Wenn Trump dieselben Staaten gewinnt wie 2020, käme der Kandidat der Republikaner auf 235 Wahlleute. Das würde das umkämpfte North Carolina einschließen. Einen Staat im Rostgürtel muss Trump aber ohnehin in jedem Szenario zwingend gewinnen. Schafft der 78-Jährige den Sieg in Pennsylvania, würde ihm bereits die Mehrheit in Georgia reichen, um zurück ins Weiße Haus zu gelangen. Gewinnt Trump Pennsylvania nicht, sondern Michigan, bräuchte er neben Georgia auch noch Arizona oder Nevada. Gewinnt Trump nur Wisconsin, wäre nicht nur Georgia, sondern auch Arizona ein "Must Win" für Trump.
Worauf kommt es im Wahlkampf-Endspurt an?

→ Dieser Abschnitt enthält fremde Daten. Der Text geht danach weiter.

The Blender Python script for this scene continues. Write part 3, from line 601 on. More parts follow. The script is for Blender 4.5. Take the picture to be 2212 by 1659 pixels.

Für beide Parteien wird es das Wichtigste sein, ihre Wähler zu mobilisieren. Es geht darum, diejenigen, die ohnehin zu einer der beiden Parteien tendieren, davon zu überzeugen, auch tatsächlich zur Wahl zu gehen. Wirkliche Wechselwähler gibt es in den USA dagegen kaum, sie machen maximal drei Prozent der Wahlberechtigten aus. Zudem wird es im Endspurt darauf ankommen, schlicht und einfach keine Fehler mehr zu machen. Bloß nicht stolpern und bei den für die eigene Klientel delikaten Themen nicht zu viel Angriffsfläche bieten, das ist das Credo auf beiden Seiten.